Dataset records
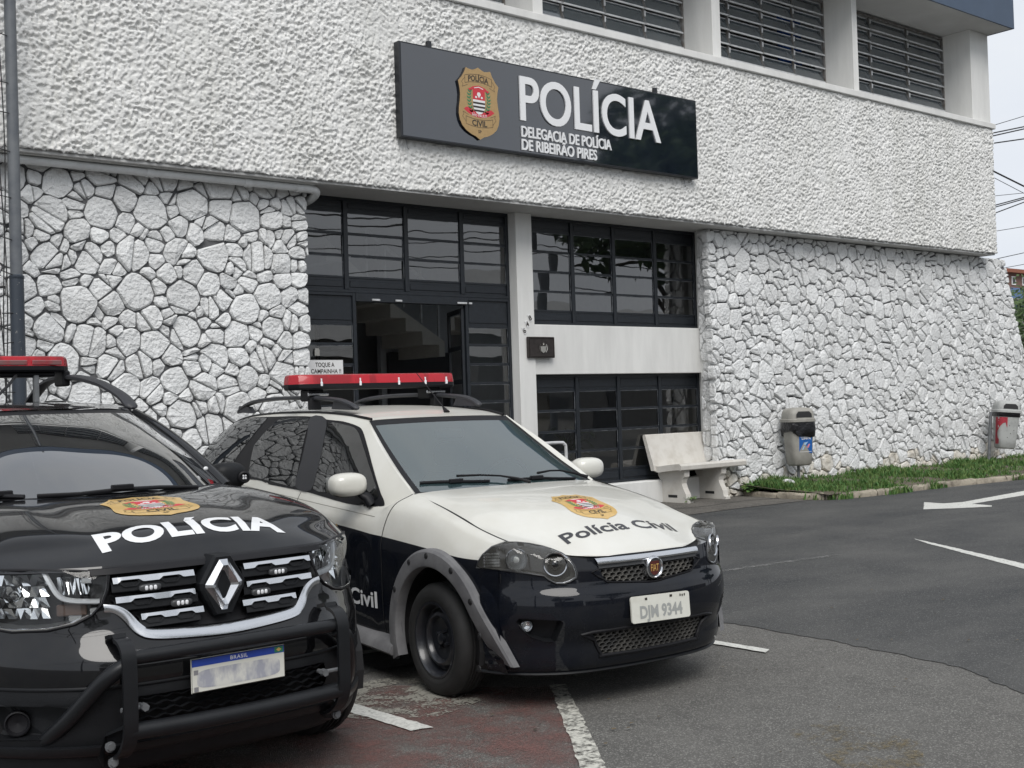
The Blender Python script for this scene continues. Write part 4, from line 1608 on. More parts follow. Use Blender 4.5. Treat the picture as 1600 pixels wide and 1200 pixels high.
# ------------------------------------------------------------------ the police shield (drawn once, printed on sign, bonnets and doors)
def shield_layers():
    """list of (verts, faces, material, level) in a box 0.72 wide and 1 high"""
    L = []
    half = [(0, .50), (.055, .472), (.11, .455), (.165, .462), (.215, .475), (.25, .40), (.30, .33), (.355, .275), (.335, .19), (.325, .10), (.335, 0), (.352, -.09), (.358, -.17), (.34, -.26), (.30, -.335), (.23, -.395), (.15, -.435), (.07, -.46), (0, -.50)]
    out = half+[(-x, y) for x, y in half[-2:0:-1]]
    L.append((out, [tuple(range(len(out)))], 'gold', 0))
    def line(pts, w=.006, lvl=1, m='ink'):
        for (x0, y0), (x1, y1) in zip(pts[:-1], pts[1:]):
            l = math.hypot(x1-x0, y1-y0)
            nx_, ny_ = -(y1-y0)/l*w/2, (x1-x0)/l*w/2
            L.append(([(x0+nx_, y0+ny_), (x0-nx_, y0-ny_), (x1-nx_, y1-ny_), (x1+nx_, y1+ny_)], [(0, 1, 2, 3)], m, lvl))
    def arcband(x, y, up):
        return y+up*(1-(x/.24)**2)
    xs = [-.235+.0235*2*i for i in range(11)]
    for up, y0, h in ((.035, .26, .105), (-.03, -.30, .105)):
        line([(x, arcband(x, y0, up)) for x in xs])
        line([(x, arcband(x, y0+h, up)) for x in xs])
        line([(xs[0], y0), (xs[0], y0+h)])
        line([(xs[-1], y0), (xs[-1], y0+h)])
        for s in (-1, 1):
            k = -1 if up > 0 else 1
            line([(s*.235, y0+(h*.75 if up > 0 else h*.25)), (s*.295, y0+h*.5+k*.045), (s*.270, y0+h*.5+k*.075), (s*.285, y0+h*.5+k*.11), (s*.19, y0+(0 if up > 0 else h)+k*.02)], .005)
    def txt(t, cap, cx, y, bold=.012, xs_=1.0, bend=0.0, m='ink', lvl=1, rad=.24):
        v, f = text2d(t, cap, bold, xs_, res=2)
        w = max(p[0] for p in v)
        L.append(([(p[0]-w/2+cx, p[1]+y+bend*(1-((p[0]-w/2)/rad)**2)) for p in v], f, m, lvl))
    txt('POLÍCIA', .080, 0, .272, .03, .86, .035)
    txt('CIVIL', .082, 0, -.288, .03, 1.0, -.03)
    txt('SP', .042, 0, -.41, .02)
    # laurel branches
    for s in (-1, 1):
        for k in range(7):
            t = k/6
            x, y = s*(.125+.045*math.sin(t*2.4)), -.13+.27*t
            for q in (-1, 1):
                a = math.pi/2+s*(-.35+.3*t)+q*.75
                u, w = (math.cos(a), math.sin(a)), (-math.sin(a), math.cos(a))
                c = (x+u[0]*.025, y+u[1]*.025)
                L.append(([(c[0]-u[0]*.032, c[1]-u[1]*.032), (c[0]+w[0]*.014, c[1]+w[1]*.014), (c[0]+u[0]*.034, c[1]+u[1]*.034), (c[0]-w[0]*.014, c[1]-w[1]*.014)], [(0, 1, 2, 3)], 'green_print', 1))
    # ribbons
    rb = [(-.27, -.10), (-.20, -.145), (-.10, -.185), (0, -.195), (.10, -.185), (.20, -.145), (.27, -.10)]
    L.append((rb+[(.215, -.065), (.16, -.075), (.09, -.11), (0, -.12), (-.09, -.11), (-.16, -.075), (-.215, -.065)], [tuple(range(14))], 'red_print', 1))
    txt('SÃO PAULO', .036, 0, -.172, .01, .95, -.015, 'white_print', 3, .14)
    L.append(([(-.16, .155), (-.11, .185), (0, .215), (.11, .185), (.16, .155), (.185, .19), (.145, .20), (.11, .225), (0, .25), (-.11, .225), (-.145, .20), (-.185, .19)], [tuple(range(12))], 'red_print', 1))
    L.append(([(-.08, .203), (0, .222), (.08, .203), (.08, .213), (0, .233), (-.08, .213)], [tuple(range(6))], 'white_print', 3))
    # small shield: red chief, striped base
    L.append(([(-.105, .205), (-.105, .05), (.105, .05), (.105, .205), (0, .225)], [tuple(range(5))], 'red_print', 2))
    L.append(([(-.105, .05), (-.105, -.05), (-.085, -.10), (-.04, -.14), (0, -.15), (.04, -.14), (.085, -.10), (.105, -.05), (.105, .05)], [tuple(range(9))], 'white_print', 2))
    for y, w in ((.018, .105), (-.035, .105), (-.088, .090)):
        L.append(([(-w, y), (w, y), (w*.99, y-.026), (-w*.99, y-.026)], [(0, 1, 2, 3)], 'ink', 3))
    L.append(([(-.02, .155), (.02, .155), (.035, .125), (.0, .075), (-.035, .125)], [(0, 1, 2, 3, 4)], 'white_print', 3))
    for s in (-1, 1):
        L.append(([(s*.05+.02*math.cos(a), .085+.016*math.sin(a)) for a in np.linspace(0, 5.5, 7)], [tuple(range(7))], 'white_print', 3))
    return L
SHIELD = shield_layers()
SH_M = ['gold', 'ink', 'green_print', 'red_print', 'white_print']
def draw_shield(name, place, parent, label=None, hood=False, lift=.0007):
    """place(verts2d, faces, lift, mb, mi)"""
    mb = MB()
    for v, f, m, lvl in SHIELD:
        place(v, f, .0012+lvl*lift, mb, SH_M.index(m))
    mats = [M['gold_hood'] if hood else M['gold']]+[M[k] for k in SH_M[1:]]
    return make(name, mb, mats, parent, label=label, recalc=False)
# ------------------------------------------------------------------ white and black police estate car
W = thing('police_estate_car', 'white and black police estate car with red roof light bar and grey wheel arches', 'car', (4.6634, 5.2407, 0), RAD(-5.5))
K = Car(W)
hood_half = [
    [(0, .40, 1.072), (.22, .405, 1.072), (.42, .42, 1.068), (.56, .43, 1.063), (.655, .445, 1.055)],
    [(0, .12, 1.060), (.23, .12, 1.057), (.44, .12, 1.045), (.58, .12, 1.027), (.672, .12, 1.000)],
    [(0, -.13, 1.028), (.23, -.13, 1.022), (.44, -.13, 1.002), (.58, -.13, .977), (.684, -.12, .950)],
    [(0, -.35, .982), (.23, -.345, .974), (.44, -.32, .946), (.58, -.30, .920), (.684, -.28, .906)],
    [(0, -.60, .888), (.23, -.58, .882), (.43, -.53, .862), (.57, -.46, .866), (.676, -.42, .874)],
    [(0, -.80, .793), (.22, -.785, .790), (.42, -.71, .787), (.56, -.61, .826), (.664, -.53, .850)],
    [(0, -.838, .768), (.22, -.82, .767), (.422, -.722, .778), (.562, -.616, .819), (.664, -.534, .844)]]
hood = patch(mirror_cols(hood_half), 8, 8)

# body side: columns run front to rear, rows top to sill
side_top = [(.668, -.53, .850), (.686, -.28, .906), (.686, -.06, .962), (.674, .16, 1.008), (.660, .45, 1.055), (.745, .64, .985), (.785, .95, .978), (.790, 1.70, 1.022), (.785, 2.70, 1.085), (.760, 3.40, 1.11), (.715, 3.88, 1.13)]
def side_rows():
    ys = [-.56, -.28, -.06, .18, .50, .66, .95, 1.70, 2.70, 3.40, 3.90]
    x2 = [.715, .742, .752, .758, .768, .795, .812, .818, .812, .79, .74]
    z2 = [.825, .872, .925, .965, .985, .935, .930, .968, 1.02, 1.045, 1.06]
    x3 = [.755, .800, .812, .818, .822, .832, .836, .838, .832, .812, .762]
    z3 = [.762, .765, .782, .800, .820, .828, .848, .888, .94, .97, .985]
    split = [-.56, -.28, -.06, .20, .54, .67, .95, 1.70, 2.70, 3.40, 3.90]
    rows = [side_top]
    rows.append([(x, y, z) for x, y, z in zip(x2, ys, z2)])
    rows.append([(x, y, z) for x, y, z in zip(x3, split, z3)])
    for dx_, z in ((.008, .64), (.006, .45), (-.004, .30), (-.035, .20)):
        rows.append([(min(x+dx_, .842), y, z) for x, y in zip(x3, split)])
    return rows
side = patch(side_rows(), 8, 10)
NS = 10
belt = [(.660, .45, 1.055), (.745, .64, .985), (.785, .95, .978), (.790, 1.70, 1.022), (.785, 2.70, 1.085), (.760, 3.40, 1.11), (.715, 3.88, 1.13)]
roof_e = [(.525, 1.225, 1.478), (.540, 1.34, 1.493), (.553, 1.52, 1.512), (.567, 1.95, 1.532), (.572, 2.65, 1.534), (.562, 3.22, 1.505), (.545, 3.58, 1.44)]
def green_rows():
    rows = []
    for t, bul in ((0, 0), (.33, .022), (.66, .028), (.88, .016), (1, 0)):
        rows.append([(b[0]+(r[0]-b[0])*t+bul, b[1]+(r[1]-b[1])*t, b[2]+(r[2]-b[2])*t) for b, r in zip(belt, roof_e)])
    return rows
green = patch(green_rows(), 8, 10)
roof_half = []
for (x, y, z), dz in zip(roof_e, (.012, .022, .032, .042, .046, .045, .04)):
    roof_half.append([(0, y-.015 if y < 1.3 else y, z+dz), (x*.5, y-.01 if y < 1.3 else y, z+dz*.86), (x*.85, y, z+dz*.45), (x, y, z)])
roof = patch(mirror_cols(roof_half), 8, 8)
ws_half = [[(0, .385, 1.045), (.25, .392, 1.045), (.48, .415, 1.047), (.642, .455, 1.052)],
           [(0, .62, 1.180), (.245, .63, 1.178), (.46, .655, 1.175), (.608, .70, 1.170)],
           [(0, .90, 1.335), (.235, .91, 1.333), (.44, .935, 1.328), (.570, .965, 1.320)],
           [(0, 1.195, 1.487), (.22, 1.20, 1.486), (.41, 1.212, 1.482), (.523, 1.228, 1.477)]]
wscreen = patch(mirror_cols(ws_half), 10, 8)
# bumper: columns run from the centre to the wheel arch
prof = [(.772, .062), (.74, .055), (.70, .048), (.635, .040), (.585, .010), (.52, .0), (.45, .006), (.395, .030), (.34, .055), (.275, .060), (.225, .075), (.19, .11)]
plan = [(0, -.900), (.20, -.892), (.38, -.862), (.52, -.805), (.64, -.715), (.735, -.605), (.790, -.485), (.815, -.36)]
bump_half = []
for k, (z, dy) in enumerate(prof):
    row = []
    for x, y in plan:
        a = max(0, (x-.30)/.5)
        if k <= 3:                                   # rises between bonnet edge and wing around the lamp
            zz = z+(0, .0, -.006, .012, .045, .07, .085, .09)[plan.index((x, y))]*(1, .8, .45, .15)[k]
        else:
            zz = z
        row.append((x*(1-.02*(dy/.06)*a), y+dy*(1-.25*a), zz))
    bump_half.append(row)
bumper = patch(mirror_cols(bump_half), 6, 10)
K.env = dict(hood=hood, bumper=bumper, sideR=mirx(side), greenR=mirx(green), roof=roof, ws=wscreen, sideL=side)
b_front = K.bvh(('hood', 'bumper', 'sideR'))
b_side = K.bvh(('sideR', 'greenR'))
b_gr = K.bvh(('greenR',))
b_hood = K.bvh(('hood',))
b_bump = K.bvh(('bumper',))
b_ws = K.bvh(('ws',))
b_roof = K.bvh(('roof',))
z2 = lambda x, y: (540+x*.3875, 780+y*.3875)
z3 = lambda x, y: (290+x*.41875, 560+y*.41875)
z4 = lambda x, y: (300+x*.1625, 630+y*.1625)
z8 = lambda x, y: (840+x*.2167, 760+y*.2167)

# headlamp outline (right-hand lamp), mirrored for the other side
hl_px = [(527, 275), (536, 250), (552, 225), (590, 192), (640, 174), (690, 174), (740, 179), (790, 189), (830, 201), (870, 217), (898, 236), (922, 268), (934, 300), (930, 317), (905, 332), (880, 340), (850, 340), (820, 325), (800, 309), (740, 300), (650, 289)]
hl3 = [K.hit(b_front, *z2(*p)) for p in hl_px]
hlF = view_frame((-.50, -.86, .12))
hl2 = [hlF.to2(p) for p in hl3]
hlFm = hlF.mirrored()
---
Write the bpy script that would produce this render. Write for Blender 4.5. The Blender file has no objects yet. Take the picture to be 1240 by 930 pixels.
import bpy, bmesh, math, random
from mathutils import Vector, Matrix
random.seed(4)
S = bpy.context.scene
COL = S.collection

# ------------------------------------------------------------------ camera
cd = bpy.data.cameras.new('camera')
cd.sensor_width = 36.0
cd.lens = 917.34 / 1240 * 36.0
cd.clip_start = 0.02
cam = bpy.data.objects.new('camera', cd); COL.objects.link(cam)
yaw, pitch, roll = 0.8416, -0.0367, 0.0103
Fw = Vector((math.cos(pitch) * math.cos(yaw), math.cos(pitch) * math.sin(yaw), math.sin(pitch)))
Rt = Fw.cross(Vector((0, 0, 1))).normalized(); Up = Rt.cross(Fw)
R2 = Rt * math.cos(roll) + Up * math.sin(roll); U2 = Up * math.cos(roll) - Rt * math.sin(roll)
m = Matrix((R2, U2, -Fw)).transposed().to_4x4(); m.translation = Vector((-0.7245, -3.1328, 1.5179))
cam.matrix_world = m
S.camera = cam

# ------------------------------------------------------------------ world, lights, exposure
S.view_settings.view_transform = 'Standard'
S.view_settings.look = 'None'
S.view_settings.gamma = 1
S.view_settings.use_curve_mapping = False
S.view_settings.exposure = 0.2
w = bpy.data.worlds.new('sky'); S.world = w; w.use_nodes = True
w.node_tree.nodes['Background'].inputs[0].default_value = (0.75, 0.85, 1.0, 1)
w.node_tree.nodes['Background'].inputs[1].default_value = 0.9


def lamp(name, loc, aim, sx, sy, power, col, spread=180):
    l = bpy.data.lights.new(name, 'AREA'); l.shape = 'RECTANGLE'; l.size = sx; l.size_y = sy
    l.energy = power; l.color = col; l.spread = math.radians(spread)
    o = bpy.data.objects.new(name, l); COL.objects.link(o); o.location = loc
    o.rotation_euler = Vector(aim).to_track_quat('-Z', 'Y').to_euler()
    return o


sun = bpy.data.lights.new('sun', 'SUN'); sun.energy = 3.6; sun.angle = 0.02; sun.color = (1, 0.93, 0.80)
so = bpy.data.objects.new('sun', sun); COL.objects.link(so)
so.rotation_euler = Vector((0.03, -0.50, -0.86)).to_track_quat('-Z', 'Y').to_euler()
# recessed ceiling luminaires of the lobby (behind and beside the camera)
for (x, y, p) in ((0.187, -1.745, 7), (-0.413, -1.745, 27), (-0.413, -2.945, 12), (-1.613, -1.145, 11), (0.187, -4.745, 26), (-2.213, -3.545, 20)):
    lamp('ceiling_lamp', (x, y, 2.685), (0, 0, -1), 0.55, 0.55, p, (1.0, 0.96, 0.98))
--
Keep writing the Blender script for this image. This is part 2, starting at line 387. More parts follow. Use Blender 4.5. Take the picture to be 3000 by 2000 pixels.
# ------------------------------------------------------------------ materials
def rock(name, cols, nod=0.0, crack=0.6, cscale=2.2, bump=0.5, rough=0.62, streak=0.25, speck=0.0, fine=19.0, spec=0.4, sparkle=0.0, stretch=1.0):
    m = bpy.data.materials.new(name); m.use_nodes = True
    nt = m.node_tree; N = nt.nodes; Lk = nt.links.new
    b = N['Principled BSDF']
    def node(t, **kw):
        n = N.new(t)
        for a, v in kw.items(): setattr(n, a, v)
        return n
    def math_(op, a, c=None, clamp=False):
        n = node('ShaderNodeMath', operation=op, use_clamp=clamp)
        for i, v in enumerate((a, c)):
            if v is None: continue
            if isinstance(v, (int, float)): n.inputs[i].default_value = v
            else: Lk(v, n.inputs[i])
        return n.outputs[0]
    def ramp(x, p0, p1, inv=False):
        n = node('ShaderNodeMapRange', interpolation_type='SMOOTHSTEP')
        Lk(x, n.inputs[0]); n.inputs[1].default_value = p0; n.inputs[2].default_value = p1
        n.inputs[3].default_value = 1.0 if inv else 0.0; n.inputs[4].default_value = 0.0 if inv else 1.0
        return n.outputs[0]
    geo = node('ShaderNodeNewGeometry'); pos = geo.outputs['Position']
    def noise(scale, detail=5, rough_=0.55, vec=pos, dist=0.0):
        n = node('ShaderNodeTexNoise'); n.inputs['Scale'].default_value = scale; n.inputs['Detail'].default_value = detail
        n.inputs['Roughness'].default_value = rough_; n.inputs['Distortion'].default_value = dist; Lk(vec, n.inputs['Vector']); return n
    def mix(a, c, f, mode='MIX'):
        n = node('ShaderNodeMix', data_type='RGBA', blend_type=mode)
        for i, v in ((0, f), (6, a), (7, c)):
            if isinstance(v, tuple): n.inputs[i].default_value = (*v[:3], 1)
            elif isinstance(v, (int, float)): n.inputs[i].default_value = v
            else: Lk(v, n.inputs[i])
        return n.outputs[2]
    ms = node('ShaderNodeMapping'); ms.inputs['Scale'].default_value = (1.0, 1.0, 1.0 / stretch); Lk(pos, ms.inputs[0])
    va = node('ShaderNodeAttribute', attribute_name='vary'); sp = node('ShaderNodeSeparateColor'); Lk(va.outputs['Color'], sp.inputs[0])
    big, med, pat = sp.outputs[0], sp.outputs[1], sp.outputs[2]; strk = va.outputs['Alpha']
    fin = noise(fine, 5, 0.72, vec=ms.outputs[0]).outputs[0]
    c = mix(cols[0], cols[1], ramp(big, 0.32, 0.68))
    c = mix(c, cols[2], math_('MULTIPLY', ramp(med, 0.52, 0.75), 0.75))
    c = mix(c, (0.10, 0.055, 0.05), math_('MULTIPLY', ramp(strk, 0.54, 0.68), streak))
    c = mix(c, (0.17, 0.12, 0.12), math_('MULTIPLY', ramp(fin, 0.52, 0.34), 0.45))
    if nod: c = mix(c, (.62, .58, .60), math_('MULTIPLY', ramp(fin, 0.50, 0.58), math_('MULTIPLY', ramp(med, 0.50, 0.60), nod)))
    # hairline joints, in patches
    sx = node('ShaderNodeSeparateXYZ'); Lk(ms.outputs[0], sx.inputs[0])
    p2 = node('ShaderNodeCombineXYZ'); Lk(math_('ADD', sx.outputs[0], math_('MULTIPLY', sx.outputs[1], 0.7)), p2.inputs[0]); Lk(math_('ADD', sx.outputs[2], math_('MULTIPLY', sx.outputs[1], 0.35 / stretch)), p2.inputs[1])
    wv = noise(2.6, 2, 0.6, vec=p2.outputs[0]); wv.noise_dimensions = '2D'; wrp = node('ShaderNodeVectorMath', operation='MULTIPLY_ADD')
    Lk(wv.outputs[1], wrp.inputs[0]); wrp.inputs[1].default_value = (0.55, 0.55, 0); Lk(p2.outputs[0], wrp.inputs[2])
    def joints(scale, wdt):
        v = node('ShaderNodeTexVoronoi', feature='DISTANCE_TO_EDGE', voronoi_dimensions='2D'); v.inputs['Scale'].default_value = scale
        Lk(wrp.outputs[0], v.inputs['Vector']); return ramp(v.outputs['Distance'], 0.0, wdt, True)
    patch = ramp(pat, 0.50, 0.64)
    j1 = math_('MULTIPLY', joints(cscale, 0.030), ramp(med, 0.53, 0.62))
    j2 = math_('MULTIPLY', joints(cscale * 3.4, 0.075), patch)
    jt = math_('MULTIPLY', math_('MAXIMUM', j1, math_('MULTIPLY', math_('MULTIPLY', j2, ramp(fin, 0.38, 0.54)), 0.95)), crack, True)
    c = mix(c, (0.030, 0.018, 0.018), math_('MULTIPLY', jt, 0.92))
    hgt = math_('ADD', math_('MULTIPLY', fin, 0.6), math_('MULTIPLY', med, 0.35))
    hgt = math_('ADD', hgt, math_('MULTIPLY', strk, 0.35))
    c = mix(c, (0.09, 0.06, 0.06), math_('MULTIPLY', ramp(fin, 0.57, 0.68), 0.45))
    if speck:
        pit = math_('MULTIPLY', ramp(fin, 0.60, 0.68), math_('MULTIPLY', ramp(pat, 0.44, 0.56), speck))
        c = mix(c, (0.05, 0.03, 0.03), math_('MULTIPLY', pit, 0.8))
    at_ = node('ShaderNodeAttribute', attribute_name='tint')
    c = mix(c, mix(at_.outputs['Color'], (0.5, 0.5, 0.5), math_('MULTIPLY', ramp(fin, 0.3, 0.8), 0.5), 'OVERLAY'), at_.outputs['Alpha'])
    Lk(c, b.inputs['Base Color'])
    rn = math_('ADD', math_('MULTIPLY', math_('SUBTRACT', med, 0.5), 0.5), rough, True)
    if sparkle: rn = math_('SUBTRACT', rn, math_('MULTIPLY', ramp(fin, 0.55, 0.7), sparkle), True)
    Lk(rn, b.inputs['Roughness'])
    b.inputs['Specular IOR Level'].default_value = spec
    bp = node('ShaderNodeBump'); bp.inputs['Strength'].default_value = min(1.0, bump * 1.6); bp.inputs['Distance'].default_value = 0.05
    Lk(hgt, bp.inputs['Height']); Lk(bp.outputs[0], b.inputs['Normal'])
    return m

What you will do
Select every line above that contains the word "high", and copy it.

Written answer
The Blender Python script for this scene continues. Write part 4, from line 1608 on. More parts follow. Use Blender 4.5. Treat the picture as 1600 pixels wide and 1200 pixels high.
    """list of (verts, faces, material, level) in a box 0.72 wide and 1 high"""